Clients try to have the best descriptor for each router.  A descriptor is
   "best" if:
      * It is listed in the consensus network-status document.

       Periodically (currently every 10 seconds) clients check whether there are
       any "downloadable" descriptors.  A descriptor is downloadable if:
          - It is the "best" descriptor for some router.
          - The descriptor was published at least 10 minutes in the past.
            (This prevents clients from trying to fetch descriptors that the
            mirrors have probably not yet retrieved and cached.)
          - The client does not currently have it.
          - The client is not currently trying to download it.
          - The client would not discard it immediately upon receiving it.
          - The client thinks it is running and valid (see section 5.4.1 below).

Last,

Each client maintains a list of directory authorities.  Insofar as
   possible, clients SHOULD all use the same list.

   Clients try to have a live consensus network-status document at all times.
   A network-status document is "live" if the time in its valid-until field
   has not passed.

By reading 1st, 2nd and 3rd, what I understand is that all descriptors in the consensus will be checked and updated every 10 seconds basing on their hash values.

But in the last paragraph, what I figure out is that the client download the new consensus every one hour because of the fact that Directory Authorities recently publish the new consensus every one hour. In addition, when I check the "cached-microdesc-consensus" file in my Tor Browser Bundle, the following lines seem to be changed every one hour if I keep my Tor Browser alive for many hours.

network-status-version 3 microdesc
vote-status consensus
consensus-method 18
valid-after 2015-03-17 08:00:00
fresh-until 2015-03-17 09:00:00
valid-until 2015-03-17 11:00:00
voting-delay 300 300
client-versions 

Thank you so much for reading my long question.

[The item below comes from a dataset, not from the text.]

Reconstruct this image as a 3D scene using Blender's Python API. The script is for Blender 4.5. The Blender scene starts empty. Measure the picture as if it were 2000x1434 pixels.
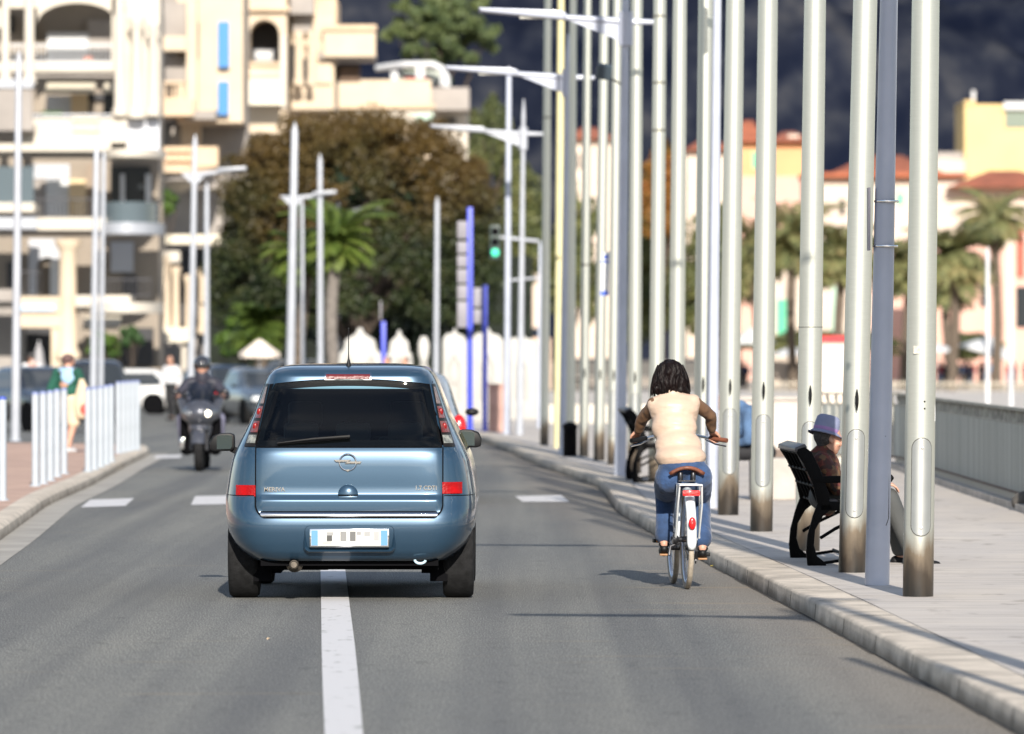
import bpy, bmesh, math, random
import numpy as np
from mathutils import Vector, Matrix, noise as mnoise
R = math.radians
rnd = random.Random(7)
scene = bpy.context.scene
COL = scene.collection
F, HZ, CX, CH = 12500.0, 680.0, 1000.0, 1.706      # focal (px of a 2000 px frame), horizon row, centre column, camera height

def zg(d):                      # the road dips slightly beyond 110 m
    if d < 110: return 0.0
    if d < 215: return -0.45 * (d - 110) / 105
    return -0.45
def at(px, d, z=None, py=None):  # point at distance d
    x = (px - CX) * d / F
    if z is None: z = CH - (py - HZ) * d / F
    return Vector((x, d, z))
def gd(py, z=0.0): return F * (CH - z) / (py - HZ)
def G(px, py, z=0.0):           # point of the flat ground seen at this pixel
    d = gd(py, z); return Vector(((px - CX) * d / F, d, z))

# ---------------------------------------------------------------- materials
def mat(name, col, rough=0.6, metal=0.0, var=0.0, vscale=4.0, bump=0.0, bscale=30.0, coat=0.0, spec=0.5, emit=0.0, col2=None, vstretch=(1,1,1), detail=4.0, ramp=(0.35, 0.65), sheen=0.0, trans=0.0):
    m = bpy.data.materials.new(name); m.use_nodes = True
    nt = m.node_tree; b = nt.nodes['Principled BSDF']
    b.inputs['Base Color'].default_value = (*col, 1); b.inputs['Roughness'].default_value = rough
    b.inputs['Metallic'].default_value = metal; b.inputs['Specular IOR Level'].default_value = spec
    b.inputs['Coat Weight'].default_value = coat; b.inputs['Coat Roughness'].default_value = 0.05
    b.inputs['Sheen Weight'].default_value = sheen
    b.inputs['Transmission Weight'].default_value = trans
    if emit:
        b.inputs['Emission Color'].default_value = (*col, 1); b.inputs['Emission Strength'].default_value = emit
    tc = nt.nodes.new('ShaderNodeTexCoord'); mp = nt.nodes.new('ShaderNodeMapping')
    mp.inputs['Scale'].default_value = vstretch
    nt.links.new(tc.outputs['Object'], mp.inputs['Vector'])
    if var or col2:
        n = nt.nodes.new('ShaderNodeTexNoise'); n.inputs['Scale'].default_value = vscale; n.inputs['Detail'].default_value = detail
        nt.links.new(mp.outputs[0], n.inputs['Vector'])
        r = nt.nodes.new('ShaderNodeValToRGB')
        c2 = col2 if col2 else tuple(c * (1 - var) for c in col)
        c1 = col if col2 else tuple(min(1, c * (1 + var)) for c in col)
        r.color_ramp.elements[0].color = (*c2, 1); r.color_ramp.elements[1].color = (*c1, 1)
        r.color_ramp.elements[0].position = ramp[0]; r.color_ramp.elements[1].position = ramp[1]
        nt.links.new(n.outputs['Fac'], r.inputs[0]); nt.links.new(r.outputs[0], b.inputs['Base Color'])
        m['ramp'] = r.name
    if bump:
        n2 = nt.nodes.new('ShaderNodeTexNoise'); n2.inputs['Scale'].default_value = bscale; n2.inputs['Detail'].default_value = 5
        nt.links.new(mp.outputs[0], n2.inputs['Vector'])
        bp = nt.nodes.new('ShaderNodeBump'); bp.inputs['Strength'].default_value = bump; bp.inputs['Distance'].default_value = 0.02
        nt.links.new(n2.outputs['Fac'], bp.inputs['Height']); nt.links.new(bp.outputs[0], b.inputs['Normal'])
    return m

def N(m, t): return m.node_tree.nodes.new(t)
def L(m, a, b): m.node_tree.links.new(a, b)
def ramp(m, stops):
    r = N(m, 'ShaderNodeValToRGB'); e = r.color_ramp.elements
    while len(e) < len(stops): e.new(0.5)
    for k, (p, c) in enumerate(stops): e[k].position = p; e[k].color = (*c, 1)
    return r

def leaf_mat(name, cols, scale=0.6, transl=0.25):
    m = bpy.data.materials.new(name); m.use_nodes = True
    b = m.node_tree.nodes['Principled BSDF']; b.inputs['Roughness'].default_value = 0.55
    tc = N(m, 'ShaderNodeTexCoord'); n = N(m, 'ShaderNodeTexNoise'); n.inputs['Scale'].default_value = scale; n.inputs['Detail'].default_value = 3
    L(m, tc.outputs['Object'], n.inputs['Vector'])
    g = N(m, 'ShaderNodeNewGeometry'); ma = N(m, 'ShaderNodeMath'); ma.operation = 'MULTIPLY_ADD'
    L(m, g.outputs['Random Per Island'], ma.inputs[0]); ma.inputs[1].default_value = 0.4; 
    ad = N(m, 'ShaderNodeMath'); ad.operation = 'SUBTRACT'; L(m, n.outputs['Fac'], ad.inputs[0]); ad.inputs[1].default_value = 0.2
    L(m, ad.outputs[0], ma.inputs[2])
    k = len(cols); r = ramp(m, [(0.25 + 0.5 * i / (k - 1), c) for i, c in enumerate(cols)])
    L(m, ma.outputs[0], r.inputs[0]); L(m, r.outputs[0], b.inputs['Base Color'])
    tr = N(m, 'ShaderNodeBsdfTranslucent'); L(m, r.outputs[0], tr.inputs['Color'])
    mx = N(m, 'ShaderNodeMixShader'); mx.inputs[0].default_value = transl
    out = m.node_tree.nodes['Material Output']
    L(m, b.outputs[0], mx.inputs[1]); L(m, tr.outputs[0], mx.inputs[2]); L(m, mx.outputs[0], out.inputs[0])
    return m

def glass_mat(name, tint=(0.3, 0.36, 0.34), refl=0.06, rcol=(1, 1, 1)):
    m = bpy.data.materials.new(name); m.use_nodes = True
    nt = m.node_tree; nt.nodes.remove(nt.nodes['Principled BSDF'])
    t = N(m, 'ShaderNodeBsdfTransparent'); t.inputs[0].default_value = (*tint, 1)
    g = N(m, 'ShaderNodeBsdfGlossy'); g.inputs['Roughness'].default_value = 0.02; g.inputs[0].default_value = (*rcol, 1)
    f = N(m, 'ShaderNodeFresnel'); f.inputs[0].default_value = 1.5
    a = N(m, 'ShaderNodeMath'); a.operation = 'ADD'; a.inputs[1].default_value = refl; L(m, f.outputs[0], a.inputs[0])
    mx = N(m, 'ShaderNodeMixShader'); L(m, a.outputs[0], mx.inputs[0]); L(m, t.outputs[0], mx.inputs[1]); L(m, g.outputs[0], mx.inputs[2])
    L(m, mx.outputs[0], nt.nodes['Material Output'].inputs[0]); return m

# ---------------------------------------------------------------- mesh builder
class MB:
    def __init__(s): s.v = []; s.f = []; s.mi = []; s.cur = 0
    def add(s, vs, fs):
        o = len(s.v); s.v += [tuple(v) for v in vs]; s.f += [tuple(i + o for i in f) for f in fs]; s.mi += [s.cur] * len(fs)
    def box(s, x0, y0, z0, x1, y1, z1, M=None):
        vs = [Vector(p) for p in ((x0,y0,z0),(x1,y0,z0),(x1,y1,z0),(x0,y1,z0),(x0,y0,z1),(x1,y0,z1),(x1,y1,z1),(x0,y1,z1))]
        if M is not None: vs = [M @ v for v in vs]
        s.add(vs, [(3,2,1,0),(4,5,6,7),(0,1,5,4),(1,2,6,5),(2,3,7,6),(3,0,4,7)])
    def bar(s, a, b, w, h, up=(0,0,1)):       # box beam from a to b
        a = Vector(a); b = Vector(b); d = (b - a); l = d.length; d.normalize()
        sx = d.cross(Vector(up));
        if sx.length < 1e-4: sx = d.cross(Vector((1,0,0)))
        sx.normalize(); uz = sx.cross(d)
        vs = []
        for p in (a, b):
            for i, j in ((-1,-1),(1,-1),(1,1),(-1,1)): vs.append(p + sx * (i * w / 2) + uz * (j * h / 2))
        s.add(vs, [(0,1,2,3),(7,6,5,4),(0,4,5,1),(1,5,6,2),(2,6,7,3),(3,7,4,0)])
    def tube(s, pts, rad, seg=12, cap=True, closed=False):
        pts = [Vector(p) for p in pts]; n = len(pts)
        rad = rad if isinstance(rad, (list, tuple)) else [rad] * n
        vs = []; prev = None
        for i, p in enumerate(pts):
            if closed: t = pts[(i + 1) % n] - pts[i - 1]
            else: t = pts[min(i + 1, n - 1)] - pts[max(i - 1, 0)]
            t.normalize()
            if prev is None:
                a = t.cross(Vector((0, 0, 1)))
                if a.length < 0.1: a = t.cross(Vector((1, 0, 0)))
            else: a = prev - t * prev.dot(t)
            a.normalize(); prev = a; b = t.cross(a)
            for k in range(seg):
                q = 2 * math.pi * k / seg; vs.append(p + (a * math.cos(q) + b * math.sin(q)) * rad[i])
        fs = []
        for i in range(n if closed else n - 1):
            j = (i + 1) % n
            for k in range(seg):
                k2 = (k + 1) % seg; fs.append((i*seg+k, j*seg+k, j*seg+k2, i*seg+k2)[::-1])
        if cap and not closed:
            fs.append(tuple(range(seg))); fs.append(tuple(range((n-1)*seg, n*seg))[::-1])
        s.add(vs, fs)
    def lathe(s, prof, c=(0,0,0), axis='z', seg=24, cap=True):   # prof: (r, h)
        c = Vector(c); vs = []
        for r, h in prof:
            for k in range(seg):
                q = 2 * math.pi * k / seg; a, b = r * math.cos(q), r * math.sin(q)
                v = Vector((a, b, h)) if axis == 'z' else (Vector((h, a, b)) if axis == 'x' else Vector((b, h, a)))
                vs.append(c + v)
        n = len(prof); fs = []
        for i in range(n - 1):
            for k in range(seg):
                k2 = (k + 1) % seg; fs.append((i*seg+k, i*seg+k2, (i+1)*seg+k2, (i+1)*seg+k))
        if cap:
            if prof[0][0] > 1e-6: fs.append(tuple(range(seg))[::-1])
            if prof[-1][0] > 1e-6: fs.append(tuple(range((n-1)*seg, n*seg)))
        s.add(vs, fs)
    def sphere(s, c, r, seg=16, rings=10, M=None):
        c = Vector(c); r = Vector(r) if not isinstance(r, (int, float)) else Vector((r, r, r)); vs = []; fs = []
        for i in range(rings + 1):
            th = math.pi * i / rings
            for k in range(seg):
                q = 2 * math.pi * k / seg
                v = Vector((r.x*math.sin(th)*math.cos(q), r.y*math.sin(th)*math.sin(q), r.z*math.cos(th)))
                if M is not None: v = M @ v
                vs.append(c + v)
        for i in range(rings):
            for k in range(seg):
                k2 = (k + 1) % seg; fs.append((i*seg+k, (i+1)*seg+k, (i+1)*seg+k2, i*seg+k2))
        s.add(vs, fs)
    def cone(s, a, ra, b, rb, seg=14):     # rounded cone (closed pieces for remeshing)
        a = Vector(a); b = Vector(b)
        s.sphere(a, ra, seg, 8); s.sphere(b, rb, seg, 8)
        if (b - a).length > 1e-4: s.tube([a, b], [ra, rb], seg)
    def prism(s, poly, O, U, V, W):        # polygon (u,v) extruded along W
        O = Vector(O); U = Vector(U); V = Vector(V); W = Vector(W); n = len(poly)
        vs = [O + U*u + V*v for u, v in poly] + [O + U*u + V*v + W for u, v in poly]
        fs = [tuple(range(n))[::-1], tuple(range(n, 2*n))] + [(i, (i+1)%n, n+(i+1)%n, n+i) for i in range(n)]
        s.add(vs, fs)
    def grid(s, P, nu, nv, flip=False):    # P(i,j) -> point
        vs = [P(i, j) for i in range(nu) for j in range(nv)]
        fs = [((i*nv+j), (i+1)*nv+j, (i+1)*nv+j+1, i*nv+j+1) for i in range(nu-1) for j in range(nv-1)]
        if flip: fs = [f[::-1] for f in fs]
        s.add(vs, fs)
    def build(s, name, mats, parent=None, smooth=True, ang=40, fixn=False, bevel=0.0):
        me = bpy.data.meshes.new(name); me.from_pydata(s.v, [], s.f); 
        if not isinstance(mats, (list, tuple)): mats = [mats]
        for m in mats: me.materials.append(m)
        if len(mats) > 1: me.polygons.foreach_set('material_index', s.mi)
        me.validate()
        if fixn or bevel:
            bm = bmesh.new(); bm.from_mesh(me)
            if fixn: bmesh.ops.recalc_face_normals(bm, faces=bm.faces)
            if bevel:
                es = [e for e in bm.edges if len(e.link_faces) == 2 and e.calc_face_angle(0) > 0.6]
                bmesh.ops.bevel(bm, geom=es, offset=bevel, segments=2, affect='EDGES', profile=0.5)
            bm.to_mesh(me); bm.free()
        if smooth: me.shade_smooth(); me.set_sharp_from_angle(angle=R(ang))
        o = bpy.data.objects.new(name, me); COL.objects.link(o)
        if parent: o.parent = parent
        return o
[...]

Best Regards!

1 Answer 1

3

Good and detailed question, but you're misunderstanding a key point about descriptors. A descriptor doesn't change, once you've downloaded it you don't update it. This is guaranteed by using hashes - if a new descriptor is generated, it will have a new hash value, so the new descriptor is fetched. The check every 10 seconds just means that we'll try to fetch descriptors frequently if we cannot get access to them, not that we re-download anything every 10 seconds.

The consensus document lists these descriptors, so when you get a consensus document and it is fresher than the last one you had, you download the descriptors that are referenced in it. Fetching a consensus document happens every few hours for clients.

For this, the whole new consensus document is fetched again, but there is an active task to support downloading only the differences.